**Your task**
Copy all the material that follows, keeping every character the same.

**Data section**
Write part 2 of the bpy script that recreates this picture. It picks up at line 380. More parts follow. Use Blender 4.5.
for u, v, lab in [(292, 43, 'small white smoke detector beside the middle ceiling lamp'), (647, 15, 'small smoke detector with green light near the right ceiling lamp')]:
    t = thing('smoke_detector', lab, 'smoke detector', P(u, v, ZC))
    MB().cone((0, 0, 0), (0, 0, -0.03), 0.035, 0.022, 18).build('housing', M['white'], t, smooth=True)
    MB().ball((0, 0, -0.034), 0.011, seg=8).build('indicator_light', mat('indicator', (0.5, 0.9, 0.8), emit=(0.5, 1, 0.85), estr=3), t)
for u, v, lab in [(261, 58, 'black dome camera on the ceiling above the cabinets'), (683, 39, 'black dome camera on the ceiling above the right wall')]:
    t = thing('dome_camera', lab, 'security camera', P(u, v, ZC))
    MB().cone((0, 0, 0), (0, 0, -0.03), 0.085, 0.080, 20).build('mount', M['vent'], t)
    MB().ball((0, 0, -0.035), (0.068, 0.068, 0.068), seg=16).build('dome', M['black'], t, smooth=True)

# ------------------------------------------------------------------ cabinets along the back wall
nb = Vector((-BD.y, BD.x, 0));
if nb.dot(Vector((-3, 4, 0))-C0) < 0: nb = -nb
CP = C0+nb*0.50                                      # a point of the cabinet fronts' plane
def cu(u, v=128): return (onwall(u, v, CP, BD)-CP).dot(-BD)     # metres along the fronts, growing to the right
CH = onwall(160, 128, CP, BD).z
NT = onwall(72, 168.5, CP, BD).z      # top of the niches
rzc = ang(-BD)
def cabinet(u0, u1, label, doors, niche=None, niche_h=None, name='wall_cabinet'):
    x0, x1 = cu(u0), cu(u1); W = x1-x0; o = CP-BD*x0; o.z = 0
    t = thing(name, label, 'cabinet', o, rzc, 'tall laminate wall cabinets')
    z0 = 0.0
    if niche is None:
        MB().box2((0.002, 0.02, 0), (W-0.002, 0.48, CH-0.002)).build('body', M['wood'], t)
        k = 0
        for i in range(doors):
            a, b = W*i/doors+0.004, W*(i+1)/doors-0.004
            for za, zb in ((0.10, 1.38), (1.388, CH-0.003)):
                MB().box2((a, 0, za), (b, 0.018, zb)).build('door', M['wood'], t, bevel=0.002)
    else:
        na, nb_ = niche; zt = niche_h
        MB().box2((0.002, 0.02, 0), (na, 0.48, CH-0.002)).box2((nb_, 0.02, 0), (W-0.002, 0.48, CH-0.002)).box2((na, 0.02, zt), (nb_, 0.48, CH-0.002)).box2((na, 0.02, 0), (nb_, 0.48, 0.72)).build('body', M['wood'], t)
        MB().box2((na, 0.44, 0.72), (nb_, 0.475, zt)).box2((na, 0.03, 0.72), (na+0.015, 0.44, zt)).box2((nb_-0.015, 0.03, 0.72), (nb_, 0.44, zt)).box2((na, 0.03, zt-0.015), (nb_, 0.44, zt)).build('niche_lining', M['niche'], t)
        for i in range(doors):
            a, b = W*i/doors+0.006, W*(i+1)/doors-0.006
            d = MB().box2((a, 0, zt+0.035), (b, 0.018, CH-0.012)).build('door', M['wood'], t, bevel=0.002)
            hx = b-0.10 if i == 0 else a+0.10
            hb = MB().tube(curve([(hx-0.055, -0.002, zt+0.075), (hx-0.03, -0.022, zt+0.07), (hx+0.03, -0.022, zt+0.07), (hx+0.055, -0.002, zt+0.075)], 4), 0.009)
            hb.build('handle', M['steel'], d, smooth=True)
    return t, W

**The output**
Write part 2 of the bpy script that recreates this picture. It picks up at line 380. More parts follow. Use Blender 4.5.
for u, v, lab in [(292, 43, 'small white smoke detector beside the middle ceiling lamp'), (647, 15, 'small smoke detector with green light near the right ceiling lamp')]:
    t = thing('smoke_detector', lab, 'smoke detector', P(u, v, ZC))
    MB().cone((0, 0, 0), (0, 0, -0.03), 0.035, 0.022, 18).build('housing', M['white'], t, smooth=True)
    MB().ball((0, 0, -0.034), 0.011, seg=8).build('indicator_light', mat('indicator', (0.5, 0.9, 0.8), emit=(0.5, 1, 0.85), estr=3), t)
for u, v, lab in [(261, 58, 'black dome camera on the ceiling above the cabinets'), (683, 39, 'black dome camera on the ceiling above the right wall')]:
    t = thing('dome_camera', lab, 'security camera', P(u, v, ZC))
    MB().cone((0, 0, 0), (0, 0, -0.03), 0.085, 0.080, 20).build('mount', M['vent'], t)
    MB().ball((0, 0, -0.035), (0.068, 0.068, 0.068), seg=16).build('dome', M['black'], t, smooth=True)

# ------------------------------------------------------------------ cabinets along the back wall
nb = Vector((-BD.y, BD.x, 0));
if nb.dot(Vector((-3, 4, 0))-C0) < 0: nb = -nb
CP = C0+nb*0.50                                      # a point of the cabinet fronts' plane
def cu(u, v=128): return (onwall(u, v, CP, BD)-CP).dot(-BD)     # metres along the fronts, growing to the right
CH = onwall(160, 128, CP, BD).z
NT = onwall(72, 168.5, CP, BD).z      # top of the niches
rzc = ang(-BD)
def cabinet(u0, u1, label, doors, niche=None, niche_h=None, name='wall_cabinet'):
    x0, x1 = cu(u0), cu(u1); W = x1-x0; o = CP-BD*x0; o.z = 0
    t = thing(name, label, 'cabinet', o, rzc, 'tall laminate wall cabinets')
    z0 = 0.0
    if niche is None:
        MB().box2((0.002, 0.02, 0), (W-0.002, 0.48, CH-0.002)).build('body', M['wood'], t)
        k = 0
        for i in range(doors):
            a, b = W*i/doors+0.004, W*(i+1)/doors-0.004
            for za, zb in ((0.10, 1.38), (1.388, CH-0.003)):
                MB().box2((a, 0, za), (b, 0.018, zb)).build('door', M['wood'], t, bevel=0.002)
    else:
        na, nb_ = niche; zt = niche_h
        MB().box2((0.002, 0.02, 0), (na, 0.48, CH-0.002)).box2((nb_, 0.02, 0), (W-0.002, 0.48, CH-0.002)).box2((na, 0.02, zt), (nb_, 0.48, CH-0.002)).box2((na, 0.02, 0), (nb_, 0.48, 0.72)).build('body', M['wood'], t)
        MB().box2((na, 0.44, 0.72), (nb_, 0.475, zt)).box2((na, 0.03, 0.72), (na+0.015, 0.44, zt)).box2((nb_-0.015, 0.03, 0.72), (nb_, 0.44, zt)).box2((na, 0.03, zt-0.015), (nb_, 0.44, zt)).build('niche_lining', M['niche'], t)
        for i in range(doors):
            a, b = W*i/doors+0.006, W*(i+1)/doors-0.006
            d = MB().box2((a, 0, zt+0.035), (b, 0.018, CH-0.012)).build('door', M['wood'], t, bevel=0.002)
            hx = b-0.10 if i == 0 else a+0.10
            hb = MB().tube(curve([(hx-0.055, -0.002, zt+0.075), (hx-0.03, -0.022, zt+0.07), (hx+0.03, -0.022, zt+0.07), (hx+0.055, -0.002, zt+0.075)], 4), 0.009)
            hb.build('handle', M['steel'], d, smooth=True)
    return t, W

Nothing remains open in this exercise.